The solar storm's gentler-than-expected treatment of Earth so far has a lot to do with the direction the storm was traveling when it hit our planet's magnetic field, explained Young, who works on the Solar and Heliospheric Observatory project.
"The Earth's magnetic field has a northward direction to it," he said. There's also a magnetic direction to each solar storm, or coronal mass ejection (CME)—a burst of charged solar particles expelled from the sun the sun by the "snapping" of magnetic fields.
If, as with the current sun storm, a CME's magnetic field points northward, its interaction with Earth's magnetic field can be weakened—"the two are both pointed in the same direction," Young said.
"But if they're opposite each other—if the [storm's] magnetic field is southward—then there's a much stronger interaction. It allows much more energy to be pumped into Earth's magnetosphere."
(Related: "Biggest Solar Storm in Eight Years Now Pummeling Earth.")
Stronger Solar Storms to Come?
Despite today's less-than-apocalyptic showing, we're not totally in the clear, Young said.
The outbursts that spark CMEs typically occur at sunspots, magnetically turbulent regions that look dark because they're relatively cool, compared with the surrounding region—6,000ºF (3,300ºC) versus 10,000ºF (5,500ºC).
(New Sunspot Pictures: Sharpest View Yet in Visible Light.)
As the sunspot region that produced Wednesday morning's flares moves along the face of the sun, it's growing in complexity, increasing the chance for another Earth-oriented eruption.
"It's interesting, [sunspots] kind of look like a mole," Young said.
"And when you monitor a mole, they tell you, as long as it stays in a nice symmetric shape and it doesn't become really complicated and complex, it's OK.
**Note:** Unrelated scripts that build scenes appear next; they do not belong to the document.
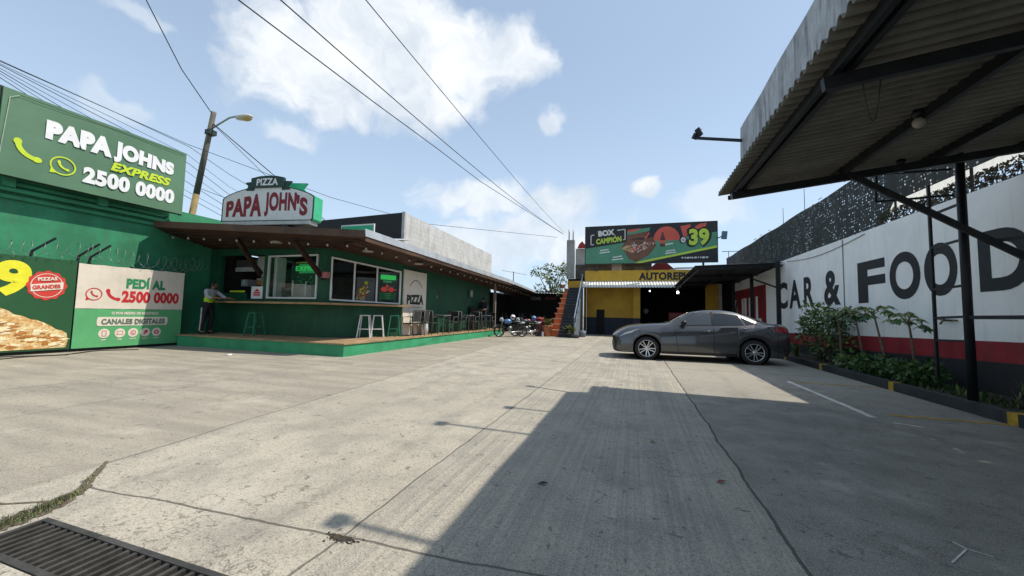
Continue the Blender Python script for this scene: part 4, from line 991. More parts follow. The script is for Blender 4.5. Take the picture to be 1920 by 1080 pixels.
mb = MB(); mb.add([(-16,13.28,0),(-9.0,13.28,0),(-9.0,13.28,5.29),(-16,13.28,5.11)], [(0,1,2,3)], charcoal); mb.build('front_wall', bb)
mb = MB(); mb.box(-9.10,-8.97,13.25,13.38,0,5.31,M('pale corner render',(.42,.42,.40),.8)); mb.build('corner_trim', bb)
# roof post at the end of the terrace and dark yard behind
mb = MB(); mb.box(-7.30,-7.18,19.4,19.52,.345,2.75,M('weathered post',(.23,.20,.16),.8)); tag(mb.build('terrace_post', origin=(-7.24,19.46,.345)), 'slim pale post standing at the far end of the terrace', 'post')
yd = thing('covered_yard', 'dark covered yard with a tin roof behind the motorcycles', 'shed', (-6, 26, 0))
mb = MB(); mb.box(-9.5,-3.9,27.4,27.5,0,2.9,M('dark yard wall',(.012,.014,.015),.9)); mb.box(-9.1,-9.0,20.4,27.4,0,2.6,M('dark yard wall',(.012,.014,.015),.9)); mb.build('wall', yd)
mb = MB(); mb.solid(lambda u,v: (-9.0+5.2*u, 25.2+2.4*v, 2.72-.12*u+.12*v+.02*math.sin(u*160)), 160, 1, (0,0,.015), gutter_m); mb.build('roof', yd)
mb = MB(); mb.solid(lambda u,v: (-9.0+2.6*u, 20.4+5.0*v, 2.90-.05*u-.2*v), 2, 2, (0,0,.015), tin_d); mb.build('side_roof', yd)
mb = MB(); p = PL(mb, (-7.4,27.36,2.15), (1,0,0), (0,0,1)); dimr = E_('dim red letters', (.5,.1,.12), .03); dimw = E_('dim pale letters', (.4,.4,.42), .035)  # sign letters carry a faint glow of their own
p.text('COME', .1, .1, .75, .24, dimw, 1, .04); p.text('AQUI', 1.15, .1, .85, .24, dimr, 1, .04)
tag(mb.build('dim_lit_sign', origin=(-6.5,27.3,2.2)), 'faintly glowing letters on the back wall of the dark yard', 'sign')
mb = MB(); mb.tube([(-8.28,26,2.6),(-8.28,26,4.25)], .03, blk, 6); mb.tube([(-9.2,26,4.35),(-7.3,26,4.0)], .012, blk, 5); tag(mb.build('roof_mast', origin=(-8.28,26,2.6)), 'thin mast with a cross wire on the far tin roof', 'mast')
# ================================================================== back building with stairs and billboard
yel_w = M('yellow wall paint', (.46, .27, .025), .7, var=.15, vs=1.5, dirt=.3, bump=.003)
navy = M('navy wall paint', (.016, .022, .035), .7, var=.2, vs=2, dirt=.2)
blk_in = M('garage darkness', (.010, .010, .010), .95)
conc2 = M('raw concrete', (.30, .295, .275), .9, var=.18, vs=2, dirt=.45, bump=.008)
conc_d = M('sooty concrete', (.085, .085, .08), .9, var=.4, vs=2, dirt=.5, bump=.008)
shp = thing('repair_shop', 'yellow and navy auto parts shop with an open dark garage', 'building', (.5, 24, 0))
BY = 24.0
mb = MB(); mb.box(-2.92, 4.9, BY, BY+.3, 3.34, 4.0, M('lit yellow band paint', (.62,.37,.035), .6, var=.12, vs=1.5, dirt=.25)); bnd = mb.build('sign_band', shp)  # brighter copy of the wall yellow; band's stronger light is in the colour
mb = MB(); p = PL(mb, (0, BY, 0), (1,0,0), (0,0,1)); p.text('AUTOREPUESTOS', .30, 3.40, 4.42, .46, let_k, 1, .05); mb.build('lettering', bnd)
mb = MB(); mb.box(-2.92, -.021, BY+1.0, BY+1.2, 1.10, 3.3, yel_w); mb.box(-2.92, -.021, BY+1.0, BY+1.2, -.02, 1.098, navy); mb.build('wall', shp)
mb = MB(); mb.box(-.02, .38, BY+.25, BY+.998, 1.10, 3.3, yel_w); mb.box(-.02, .38, BY+.25, BY+.998, 0, 1.098, navy); mb.build('pillar', shp)
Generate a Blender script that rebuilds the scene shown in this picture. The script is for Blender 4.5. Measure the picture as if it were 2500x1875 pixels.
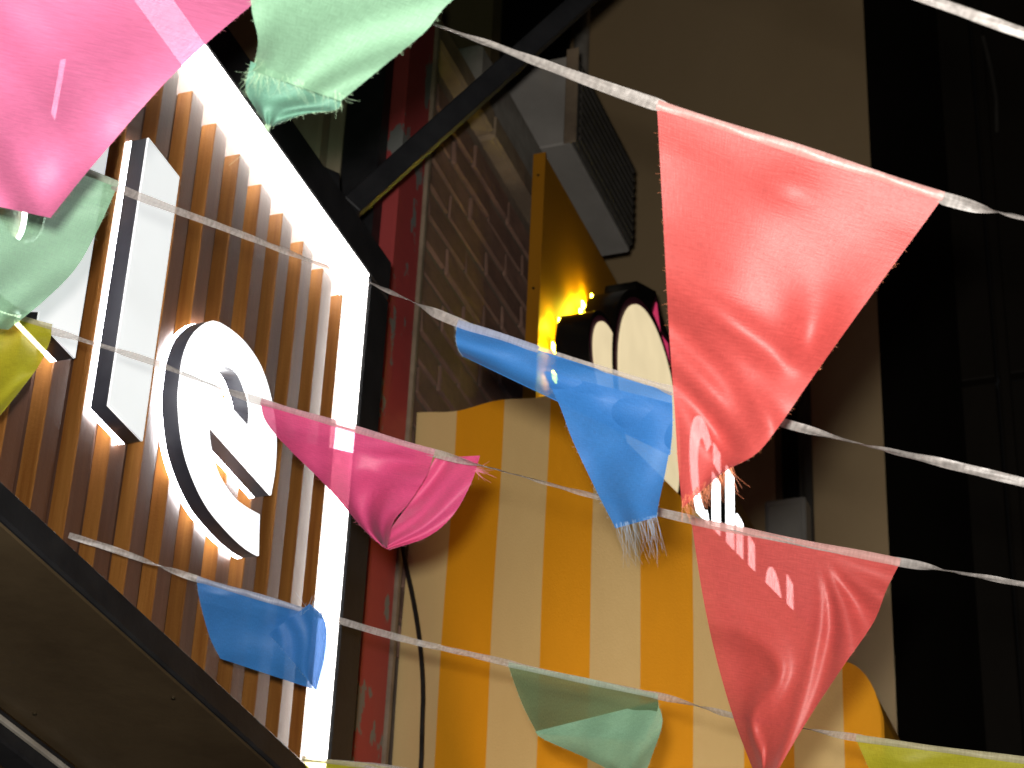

"It's the same sort of thing with sunspots. ... When they become complicated and twisted, then that means the magnetic fields inside of them have become more twisted, like a rubber band twisting around until little knots pop up in it.
"Right now we have been monitoring that sunspot, and it is getting more complex," he added. "What that tells us is there is still the strong possibility of another X-class flare."
(See "The Sun: Living With a Stormy Star" in National Geographic magazine.)
X-class flares are the strongest types of solar flares, which are associated with CMEs.
At 5.4, the stronger of the two large March 6 flares was right in the middle of the X-class scale. This makes the larger flare the second strongest of the current, 11-year solar cycle, after an X6.9 on August 9, 2011.
The following flare, at X1.3, was roughly a fifth as strong as its partner.
Since the solar maximum, when the sun is at its most active, isn't expected to peak until 2013, we could see much stronger sun storm over the next year or so.
"This is part of the normal cycle," Young said.
"We will see probably bigger events, and they may or may not have a huge impact, but that's why NASA and NOAA and all these other agencies are monitoring it—so we can better understand it."